All of that, we’ve known. But now comes the new twist. Now Romney gets to come in and say, “I will be a conciliator.” Perversely, there is a potential grain of truth to the claim, but only because Democrats in opposition don’t behave in the Leninist fashion that Republicans do. (I have demonstrated this numerically—41 percent of congressional Democrats supported George W. Bush on his four major legislative initiatives, while 6 percent of Republicans backed Obama on his top four). But bear in mind it’s going to be a very strange definition of “conciliation.” What Republicans generally mean by “working across the aisle” is terrifying just enough Democrats from red states and districts into supporting their initiatives and destroying them if they fail to, like the old ads from 2002 that impugned the patriotism of Georgia Sen. Max Cleland, who left three limbs in Vietnam but opposed Bush’s war in Iraq.

And the final note that takes us into full surrealism. Republicans know very well that Obama can’t say any of this during election time because he’d sound “whiny” and will be admitting “failure” at the task of uniting the country. This is really the Ministry of Reality Suppression at work, and why I wish Mr. Orwell were around to see it.

He’d know it well, because it is, in fact, a very communist (small c) mindset, about which Orwell wrote in the Spanish context if not others: act obstreperously and disruptively, create conditions that make it impossible for the bourgeois or reformist party to succeed, and then turn around and blame the reformist party for the resulting failures. And then sit back and laugh if the reformists try to point this out and attack them as weak. It’s one of the oldest tricks in the ideological book, and it’s hostage-taking, basically, and our system of government—especially the rules of the Senate, where a minority of 40 has the power of a majority—permits it.

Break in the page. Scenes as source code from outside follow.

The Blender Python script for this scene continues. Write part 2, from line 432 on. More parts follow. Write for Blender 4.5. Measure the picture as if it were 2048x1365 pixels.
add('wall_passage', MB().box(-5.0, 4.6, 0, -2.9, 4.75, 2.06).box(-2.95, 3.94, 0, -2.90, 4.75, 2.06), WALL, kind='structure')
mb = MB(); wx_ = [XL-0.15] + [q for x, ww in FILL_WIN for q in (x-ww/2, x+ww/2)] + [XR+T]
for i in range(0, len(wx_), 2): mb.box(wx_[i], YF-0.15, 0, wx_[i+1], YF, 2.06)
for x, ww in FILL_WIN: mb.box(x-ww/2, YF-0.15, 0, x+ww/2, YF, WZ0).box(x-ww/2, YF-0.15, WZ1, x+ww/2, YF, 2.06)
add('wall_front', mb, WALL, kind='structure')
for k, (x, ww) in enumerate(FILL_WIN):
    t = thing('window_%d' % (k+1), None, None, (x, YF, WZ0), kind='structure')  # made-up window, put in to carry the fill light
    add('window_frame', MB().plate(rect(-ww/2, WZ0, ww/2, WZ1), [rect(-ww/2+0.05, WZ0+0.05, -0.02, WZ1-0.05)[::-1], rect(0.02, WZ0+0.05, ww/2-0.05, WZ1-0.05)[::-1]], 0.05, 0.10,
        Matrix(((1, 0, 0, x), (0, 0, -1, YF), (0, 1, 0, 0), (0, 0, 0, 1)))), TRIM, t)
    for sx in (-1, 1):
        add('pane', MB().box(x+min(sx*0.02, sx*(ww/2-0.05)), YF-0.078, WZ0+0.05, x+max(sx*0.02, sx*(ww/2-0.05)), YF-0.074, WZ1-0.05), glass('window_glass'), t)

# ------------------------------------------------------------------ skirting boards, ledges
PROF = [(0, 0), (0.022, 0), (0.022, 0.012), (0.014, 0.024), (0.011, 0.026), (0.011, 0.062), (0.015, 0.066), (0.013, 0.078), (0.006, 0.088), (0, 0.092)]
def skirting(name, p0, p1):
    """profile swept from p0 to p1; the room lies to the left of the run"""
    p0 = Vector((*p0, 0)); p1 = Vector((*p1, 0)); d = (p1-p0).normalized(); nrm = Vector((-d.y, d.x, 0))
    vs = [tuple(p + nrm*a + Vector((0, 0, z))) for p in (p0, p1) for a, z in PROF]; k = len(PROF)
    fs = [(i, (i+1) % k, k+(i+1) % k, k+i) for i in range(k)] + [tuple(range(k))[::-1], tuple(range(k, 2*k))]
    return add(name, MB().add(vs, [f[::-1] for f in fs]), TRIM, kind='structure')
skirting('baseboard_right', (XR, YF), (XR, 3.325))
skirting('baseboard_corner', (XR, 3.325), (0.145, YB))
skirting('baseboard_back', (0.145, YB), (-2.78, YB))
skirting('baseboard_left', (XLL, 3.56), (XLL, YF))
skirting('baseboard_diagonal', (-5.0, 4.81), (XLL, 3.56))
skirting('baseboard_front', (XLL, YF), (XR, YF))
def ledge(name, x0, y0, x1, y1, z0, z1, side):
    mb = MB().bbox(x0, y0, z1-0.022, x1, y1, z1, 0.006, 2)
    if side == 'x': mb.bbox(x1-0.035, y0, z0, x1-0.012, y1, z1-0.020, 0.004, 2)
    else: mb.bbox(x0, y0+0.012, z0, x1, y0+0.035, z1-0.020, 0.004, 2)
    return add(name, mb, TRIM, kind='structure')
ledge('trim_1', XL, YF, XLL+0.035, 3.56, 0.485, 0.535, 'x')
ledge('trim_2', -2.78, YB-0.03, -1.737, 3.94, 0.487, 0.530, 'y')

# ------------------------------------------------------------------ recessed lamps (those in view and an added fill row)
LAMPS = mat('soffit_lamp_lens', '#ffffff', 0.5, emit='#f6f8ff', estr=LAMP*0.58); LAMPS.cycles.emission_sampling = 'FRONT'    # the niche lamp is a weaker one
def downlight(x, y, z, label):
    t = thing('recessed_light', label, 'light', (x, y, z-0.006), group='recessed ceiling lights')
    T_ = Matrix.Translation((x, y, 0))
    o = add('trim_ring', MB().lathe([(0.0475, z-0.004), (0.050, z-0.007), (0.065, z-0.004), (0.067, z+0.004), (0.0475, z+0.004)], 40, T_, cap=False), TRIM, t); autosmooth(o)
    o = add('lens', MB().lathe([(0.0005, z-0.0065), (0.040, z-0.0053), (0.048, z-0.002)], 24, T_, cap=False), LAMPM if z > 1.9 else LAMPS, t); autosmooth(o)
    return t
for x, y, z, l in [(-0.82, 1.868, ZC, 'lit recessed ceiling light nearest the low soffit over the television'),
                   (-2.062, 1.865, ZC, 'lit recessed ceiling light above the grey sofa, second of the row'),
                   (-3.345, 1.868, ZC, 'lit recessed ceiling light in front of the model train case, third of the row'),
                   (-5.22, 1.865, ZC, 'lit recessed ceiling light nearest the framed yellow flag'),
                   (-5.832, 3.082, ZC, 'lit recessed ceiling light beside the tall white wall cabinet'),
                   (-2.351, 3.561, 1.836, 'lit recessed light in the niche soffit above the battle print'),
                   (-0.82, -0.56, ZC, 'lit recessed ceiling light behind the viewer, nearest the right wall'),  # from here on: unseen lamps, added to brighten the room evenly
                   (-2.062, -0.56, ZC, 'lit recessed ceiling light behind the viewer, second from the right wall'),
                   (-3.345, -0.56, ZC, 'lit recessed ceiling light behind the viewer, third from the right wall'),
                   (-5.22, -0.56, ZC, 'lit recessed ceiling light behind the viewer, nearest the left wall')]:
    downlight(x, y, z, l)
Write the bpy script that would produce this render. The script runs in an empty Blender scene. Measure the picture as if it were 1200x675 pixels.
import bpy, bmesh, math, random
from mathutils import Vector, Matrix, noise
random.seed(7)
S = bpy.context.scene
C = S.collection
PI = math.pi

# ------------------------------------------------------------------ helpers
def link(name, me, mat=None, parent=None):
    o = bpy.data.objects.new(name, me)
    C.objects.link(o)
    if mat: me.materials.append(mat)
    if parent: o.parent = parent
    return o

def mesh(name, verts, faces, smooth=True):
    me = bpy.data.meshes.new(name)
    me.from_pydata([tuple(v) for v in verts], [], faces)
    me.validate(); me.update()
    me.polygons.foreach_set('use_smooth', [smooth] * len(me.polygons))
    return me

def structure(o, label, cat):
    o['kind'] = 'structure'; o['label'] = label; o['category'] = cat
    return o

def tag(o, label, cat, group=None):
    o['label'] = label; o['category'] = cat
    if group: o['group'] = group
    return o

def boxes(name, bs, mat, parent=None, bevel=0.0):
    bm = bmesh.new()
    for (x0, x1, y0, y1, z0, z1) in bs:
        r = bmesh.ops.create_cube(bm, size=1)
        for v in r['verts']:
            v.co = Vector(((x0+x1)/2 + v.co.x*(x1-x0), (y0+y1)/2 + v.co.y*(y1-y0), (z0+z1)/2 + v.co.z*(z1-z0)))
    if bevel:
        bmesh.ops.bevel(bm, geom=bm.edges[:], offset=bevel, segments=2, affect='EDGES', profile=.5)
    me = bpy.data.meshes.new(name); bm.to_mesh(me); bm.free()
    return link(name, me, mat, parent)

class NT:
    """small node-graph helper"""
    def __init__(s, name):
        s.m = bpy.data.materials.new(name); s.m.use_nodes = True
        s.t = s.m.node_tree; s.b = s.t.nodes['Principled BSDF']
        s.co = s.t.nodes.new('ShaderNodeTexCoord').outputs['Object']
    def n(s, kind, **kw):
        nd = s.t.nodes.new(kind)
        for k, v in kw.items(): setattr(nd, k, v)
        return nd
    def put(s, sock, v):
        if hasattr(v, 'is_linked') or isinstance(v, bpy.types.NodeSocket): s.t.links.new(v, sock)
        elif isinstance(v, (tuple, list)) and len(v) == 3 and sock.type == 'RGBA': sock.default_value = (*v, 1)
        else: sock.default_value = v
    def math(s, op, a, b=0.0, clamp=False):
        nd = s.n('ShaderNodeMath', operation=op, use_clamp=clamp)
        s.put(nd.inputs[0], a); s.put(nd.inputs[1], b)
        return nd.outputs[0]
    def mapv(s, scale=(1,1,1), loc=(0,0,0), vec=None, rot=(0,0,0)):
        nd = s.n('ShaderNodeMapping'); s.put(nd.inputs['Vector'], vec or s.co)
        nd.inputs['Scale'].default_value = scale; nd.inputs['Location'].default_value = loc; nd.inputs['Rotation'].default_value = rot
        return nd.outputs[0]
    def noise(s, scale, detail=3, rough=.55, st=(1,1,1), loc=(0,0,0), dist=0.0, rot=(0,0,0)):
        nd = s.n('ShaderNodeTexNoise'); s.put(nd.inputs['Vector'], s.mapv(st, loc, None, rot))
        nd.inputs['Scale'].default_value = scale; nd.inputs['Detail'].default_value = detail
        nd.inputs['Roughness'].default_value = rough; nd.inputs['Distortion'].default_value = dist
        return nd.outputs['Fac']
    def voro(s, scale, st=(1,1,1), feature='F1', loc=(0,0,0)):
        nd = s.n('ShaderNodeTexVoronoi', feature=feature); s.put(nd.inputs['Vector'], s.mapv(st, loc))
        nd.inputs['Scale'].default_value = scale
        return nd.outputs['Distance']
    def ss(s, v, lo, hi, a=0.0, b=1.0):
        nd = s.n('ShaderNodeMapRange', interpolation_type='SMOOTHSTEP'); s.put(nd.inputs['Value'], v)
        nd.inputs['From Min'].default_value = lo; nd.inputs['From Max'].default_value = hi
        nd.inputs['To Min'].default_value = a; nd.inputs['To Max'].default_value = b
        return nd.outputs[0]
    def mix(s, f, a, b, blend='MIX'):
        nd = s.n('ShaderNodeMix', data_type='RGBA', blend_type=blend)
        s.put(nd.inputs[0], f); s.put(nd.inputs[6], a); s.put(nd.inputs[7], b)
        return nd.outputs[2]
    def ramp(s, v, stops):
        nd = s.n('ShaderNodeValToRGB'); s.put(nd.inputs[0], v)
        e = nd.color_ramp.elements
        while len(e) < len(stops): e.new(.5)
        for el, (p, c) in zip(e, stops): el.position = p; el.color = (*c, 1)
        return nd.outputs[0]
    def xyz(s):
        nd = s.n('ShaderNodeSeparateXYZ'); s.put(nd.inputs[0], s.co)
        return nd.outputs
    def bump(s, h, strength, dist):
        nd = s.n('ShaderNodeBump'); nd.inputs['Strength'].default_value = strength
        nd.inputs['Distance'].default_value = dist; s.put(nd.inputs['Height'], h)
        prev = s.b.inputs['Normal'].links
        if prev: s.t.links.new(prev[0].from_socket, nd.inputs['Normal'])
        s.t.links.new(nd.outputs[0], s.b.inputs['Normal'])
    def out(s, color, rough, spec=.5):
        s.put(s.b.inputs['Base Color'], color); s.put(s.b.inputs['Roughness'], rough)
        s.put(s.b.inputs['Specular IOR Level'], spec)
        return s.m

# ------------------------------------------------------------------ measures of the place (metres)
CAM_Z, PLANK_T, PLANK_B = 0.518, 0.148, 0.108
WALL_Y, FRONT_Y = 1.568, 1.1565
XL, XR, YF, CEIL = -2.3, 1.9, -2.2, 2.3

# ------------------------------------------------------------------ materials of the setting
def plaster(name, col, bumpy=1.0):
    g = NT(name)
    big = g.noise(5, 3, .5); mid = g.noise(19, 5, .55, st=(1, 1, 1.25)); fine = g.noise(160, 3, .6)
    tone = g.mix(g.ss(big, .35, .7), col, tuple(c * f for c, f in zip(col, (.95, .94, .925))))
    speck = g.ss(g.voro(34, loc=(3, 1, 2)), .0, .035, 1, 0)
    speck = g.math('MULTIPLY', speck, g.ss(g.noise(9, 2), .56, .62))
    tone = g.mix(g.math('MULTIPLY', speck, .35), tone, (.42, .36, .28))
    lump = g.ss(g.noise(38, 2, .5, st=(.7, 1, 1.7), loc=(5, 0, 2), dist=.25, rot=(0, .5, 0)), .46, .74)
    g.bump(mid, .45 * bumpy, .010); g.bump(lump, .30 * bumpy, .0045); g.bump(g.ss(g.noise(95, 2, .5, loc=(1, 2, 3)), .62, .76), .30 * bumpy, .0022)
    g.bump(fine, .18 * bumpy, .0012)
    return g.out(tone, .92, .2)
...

It must infuriate Obama that all this is true, and it must infuriate him further that, if he does win, he will still have to extend olive branches, because he will be the president and that is what people expect of the president. In the future, I hope no Democrat ever again promises to change the tone in Washington. “I’ll try,” Democrats should say. “But it takes two to tango on this.” Then at least the public might fix the blame for this problem where it so richly belongs.